- Written instruction: Below, find the line containing "Write the bpy" and the line containing "for o in list(bpy.data.objects): bpy.data.objects.remove(o)"; reproduce exactly those two and every line between them, omitting pictures.

- Data provided:
+-------+
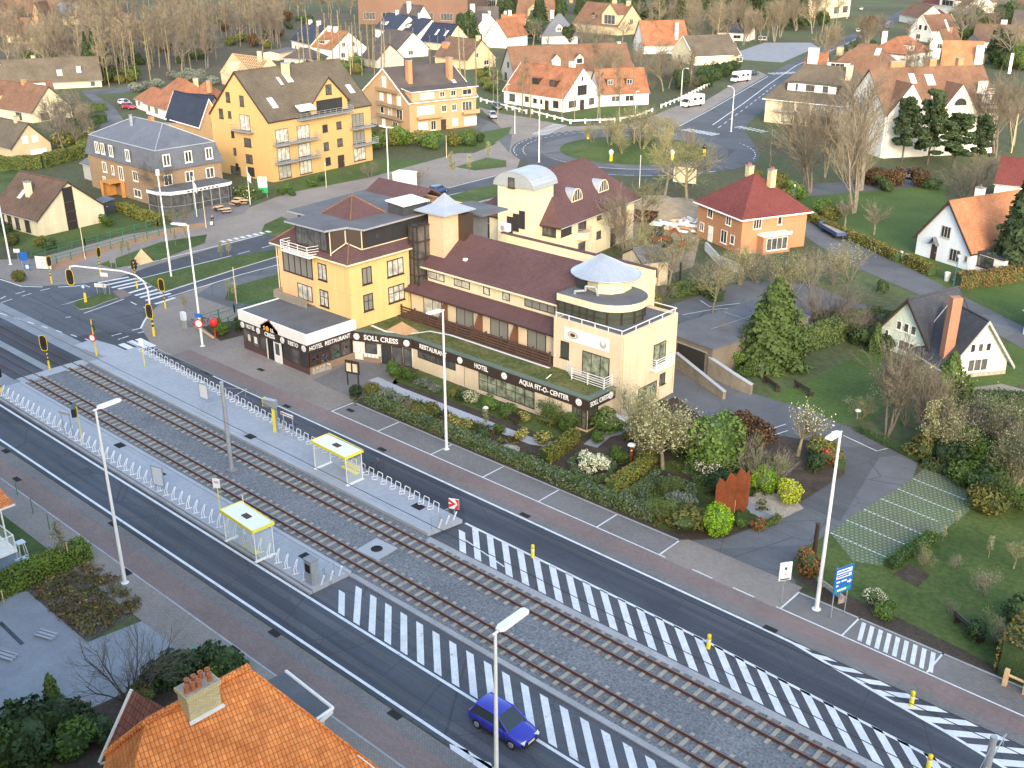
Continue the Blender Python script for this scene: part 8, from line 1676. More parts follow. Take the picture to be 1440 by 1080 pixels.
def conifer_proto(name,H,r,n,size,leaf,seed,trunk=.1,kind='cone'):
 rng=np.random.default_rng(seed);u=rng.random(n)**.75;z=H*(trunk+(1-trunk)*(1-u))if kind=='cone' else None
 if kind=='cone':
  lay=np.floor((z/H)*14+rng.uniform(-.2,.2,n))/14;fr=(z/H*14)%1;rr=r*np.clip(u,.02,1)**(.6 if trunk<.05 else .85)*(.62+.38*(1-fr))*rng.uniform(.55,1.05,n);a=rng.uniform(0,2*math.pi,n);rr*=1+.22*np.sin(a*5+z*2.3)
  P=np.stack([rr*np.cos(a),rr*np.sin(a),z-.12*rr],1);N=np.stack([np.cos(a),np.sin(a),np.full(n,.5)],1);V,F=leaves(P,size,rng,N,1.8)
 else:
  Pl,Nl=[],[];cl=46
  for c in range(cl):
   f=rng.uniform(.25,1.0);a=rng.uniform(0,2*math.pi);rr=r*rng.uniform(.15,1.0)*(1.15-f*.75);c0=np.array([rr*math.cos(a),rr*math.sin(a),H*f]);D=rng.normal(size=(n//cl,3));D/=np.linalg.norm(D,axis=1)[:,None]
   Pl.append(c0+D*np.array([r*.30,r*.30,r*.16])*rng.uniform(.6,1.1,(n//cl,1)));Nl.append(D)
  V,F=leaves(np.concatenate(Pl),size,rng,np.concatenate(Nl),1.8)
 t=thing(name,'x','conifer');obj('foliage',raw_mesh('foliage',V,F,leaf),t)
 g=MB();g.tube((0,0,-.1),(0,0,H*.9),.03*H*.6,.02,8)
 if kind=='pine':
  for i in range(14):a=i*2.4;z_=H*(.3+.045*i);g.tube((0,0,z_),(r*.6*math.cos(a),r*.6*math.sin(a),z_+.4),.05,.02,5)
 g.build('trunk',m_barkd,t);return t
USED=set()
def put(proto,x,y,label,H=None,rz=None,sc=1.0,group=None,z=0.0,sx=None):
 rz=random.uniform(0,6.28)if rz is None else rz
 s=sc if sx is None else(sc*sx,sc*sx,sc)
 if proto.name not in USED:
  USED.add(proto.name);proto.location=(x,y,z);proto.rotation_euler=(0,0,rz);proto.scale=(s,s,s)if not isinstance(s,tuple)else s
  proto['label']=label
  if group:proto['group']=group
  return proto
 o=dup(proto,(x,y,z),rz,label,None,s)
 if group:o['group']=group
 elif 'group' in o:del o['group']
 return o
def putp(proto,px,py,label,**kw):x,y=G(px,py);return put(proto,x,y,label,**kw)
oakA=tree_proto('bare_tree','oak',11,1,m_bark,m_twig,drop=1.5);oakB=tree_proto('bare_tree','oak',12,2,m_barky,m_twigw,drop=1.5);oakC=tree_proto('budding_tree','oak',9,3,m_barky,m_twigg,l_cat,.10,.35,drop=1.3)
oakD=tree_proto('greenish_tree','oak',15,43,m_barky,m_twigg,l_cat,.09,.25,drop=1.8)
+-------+
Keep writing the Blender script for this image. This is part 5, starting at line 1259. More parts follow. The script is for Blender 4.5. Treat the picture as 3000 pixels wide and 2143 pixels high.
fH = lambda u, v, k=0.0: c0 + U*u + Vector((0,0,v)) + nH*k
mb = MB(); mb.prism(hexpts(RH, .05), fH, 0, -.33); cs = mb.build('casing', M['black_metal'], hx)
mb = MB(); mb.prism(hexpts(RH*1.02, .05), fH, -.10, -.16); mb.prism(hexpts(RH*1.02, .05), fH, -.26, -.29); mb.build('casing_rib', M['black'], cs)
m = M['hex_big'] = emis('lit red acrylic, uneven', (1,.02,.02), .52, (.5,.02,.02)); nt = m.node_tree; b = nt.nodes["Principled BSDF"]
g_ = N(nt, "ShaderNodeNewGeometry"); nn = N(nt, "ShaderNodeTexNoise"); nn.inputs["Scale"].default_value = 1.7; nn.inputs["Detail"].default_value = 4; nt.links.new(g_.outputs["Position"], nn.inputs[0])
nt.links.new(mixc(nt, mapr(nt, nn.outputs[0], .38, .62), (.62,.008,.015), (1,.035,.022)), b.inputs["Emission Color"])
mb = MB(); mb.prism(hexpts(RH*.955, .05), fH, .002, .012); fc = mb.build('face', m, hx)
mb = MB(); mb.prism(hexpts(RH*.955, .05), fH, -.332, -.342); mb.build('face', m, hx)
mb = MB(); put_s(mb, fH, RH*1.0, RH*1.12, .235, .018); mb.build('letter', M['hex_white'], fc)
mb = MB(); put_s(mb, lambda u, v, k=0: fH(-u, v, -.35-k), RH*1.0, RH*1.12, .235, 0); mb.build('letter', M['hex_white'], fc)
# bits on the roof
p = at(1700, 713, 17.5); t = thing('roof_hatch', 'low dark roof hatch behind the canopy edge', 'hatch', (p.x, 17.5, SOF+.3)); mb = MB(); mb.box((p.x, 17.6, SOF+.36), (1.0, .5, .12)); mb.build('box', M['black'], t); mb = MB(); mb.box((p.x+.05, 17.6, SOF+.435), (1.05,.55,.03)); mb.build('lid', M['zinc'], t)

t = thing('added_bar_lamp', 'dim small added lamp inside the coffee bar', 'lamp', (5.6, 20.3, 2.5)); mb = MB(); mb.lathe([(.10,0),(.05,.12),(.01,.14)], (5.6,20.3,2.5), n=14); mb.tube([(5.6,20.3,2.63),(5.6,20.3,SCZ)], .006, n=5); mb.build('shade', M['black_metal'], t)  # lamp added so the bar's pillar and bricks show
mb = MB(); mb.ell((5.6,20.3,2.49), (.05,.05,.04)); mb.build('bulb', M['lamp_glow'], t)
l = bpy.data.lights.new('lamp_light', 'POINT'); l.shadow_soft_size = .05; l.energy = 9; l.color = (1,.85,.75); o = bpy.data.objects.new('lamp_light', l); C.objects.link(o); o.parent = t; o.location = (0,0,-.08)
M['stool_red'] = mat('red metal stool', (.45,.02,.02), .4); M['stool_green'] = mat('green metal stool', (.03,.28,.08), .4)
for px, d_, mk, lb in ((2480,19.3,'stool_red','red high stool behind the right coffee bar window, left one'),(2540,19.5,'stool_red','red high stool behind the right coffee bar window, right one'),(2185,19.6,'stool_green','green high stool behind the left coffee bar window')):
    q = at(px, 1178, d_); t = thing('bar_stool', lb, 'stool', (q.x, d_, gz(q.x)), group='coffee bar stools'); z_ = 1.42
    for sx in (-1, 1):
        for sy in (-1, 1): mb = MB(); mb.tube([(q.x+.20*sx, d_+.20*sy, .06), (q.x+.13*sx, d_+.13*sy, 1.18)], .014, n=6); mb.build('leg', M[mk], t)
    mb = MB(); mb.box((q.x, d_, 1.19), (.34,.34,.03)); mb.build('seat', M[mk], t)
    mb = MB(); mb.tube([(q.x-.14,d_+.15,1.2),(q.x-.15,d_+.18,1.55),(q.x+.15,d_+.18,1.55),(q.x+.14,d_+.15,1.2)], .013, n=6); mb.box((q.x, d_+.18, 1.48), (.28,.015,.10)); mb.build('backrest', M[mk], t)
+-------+
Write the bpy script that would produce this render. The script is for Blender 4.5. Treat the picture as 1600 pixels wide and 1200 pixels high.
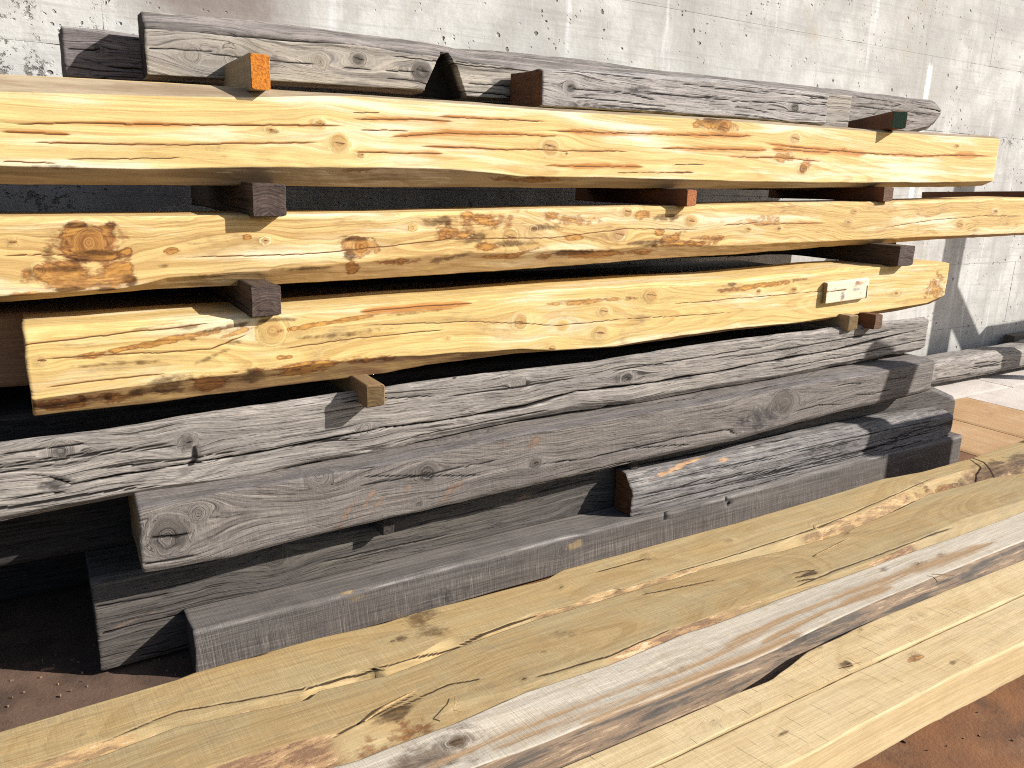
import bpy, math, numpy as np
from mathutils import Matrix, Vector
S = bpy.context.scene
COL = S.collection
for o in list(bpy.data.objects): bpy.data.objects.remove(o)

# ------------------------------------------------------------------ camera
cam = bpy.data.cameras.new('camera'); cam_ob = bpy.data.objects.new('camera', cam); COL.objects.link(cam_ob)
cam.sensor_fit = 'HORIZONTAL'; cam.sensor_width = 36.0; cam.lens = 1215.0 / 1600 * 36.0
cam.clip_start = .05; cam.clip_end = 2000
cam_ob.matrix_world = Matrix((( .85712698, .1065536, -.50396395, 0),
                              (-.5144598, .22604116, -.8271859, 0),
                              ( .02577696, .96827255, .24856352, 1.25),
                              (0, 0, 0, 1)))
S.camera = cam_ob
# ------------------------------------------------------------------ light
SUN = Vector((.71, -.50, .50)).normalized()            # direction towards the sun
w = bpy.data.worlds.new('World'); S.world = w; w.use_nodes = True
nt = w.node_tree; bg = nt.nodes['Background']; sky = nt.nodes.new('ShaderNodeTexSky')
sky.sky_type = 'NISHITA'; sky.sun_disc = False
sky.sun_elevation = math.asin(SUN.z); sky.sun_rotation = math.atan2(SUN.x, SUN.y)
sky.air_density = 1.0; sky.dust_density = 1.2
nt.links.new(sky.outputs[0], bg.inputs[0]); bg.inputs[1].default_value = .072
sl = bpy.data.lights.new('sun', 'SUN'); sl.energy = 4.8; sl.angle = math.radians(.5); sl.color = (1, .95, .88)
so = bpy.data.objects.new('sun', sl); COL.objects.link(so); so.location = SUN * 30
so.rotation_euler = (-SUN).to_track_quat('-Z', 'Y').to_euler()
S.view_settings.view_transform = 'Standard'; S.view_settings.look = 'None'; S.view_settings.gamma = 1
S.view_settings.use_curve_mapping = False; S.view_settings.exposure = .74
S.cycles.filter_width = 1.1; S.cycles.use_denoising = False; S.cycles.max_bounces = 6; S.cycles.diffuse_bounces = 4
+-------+
- Written solution:
Write the bpy script that would produce this render. The script is for Blender 4.5. Treat the picture as 1600 pixels wide and 1200 pixels high.
import bpy, math, numpy as np
from mathutils import Matrix, Vector
S = bpy.context.scene
COL = S.collection
for o in list(bpy.data.objects): bpy.data.objects.remove(o)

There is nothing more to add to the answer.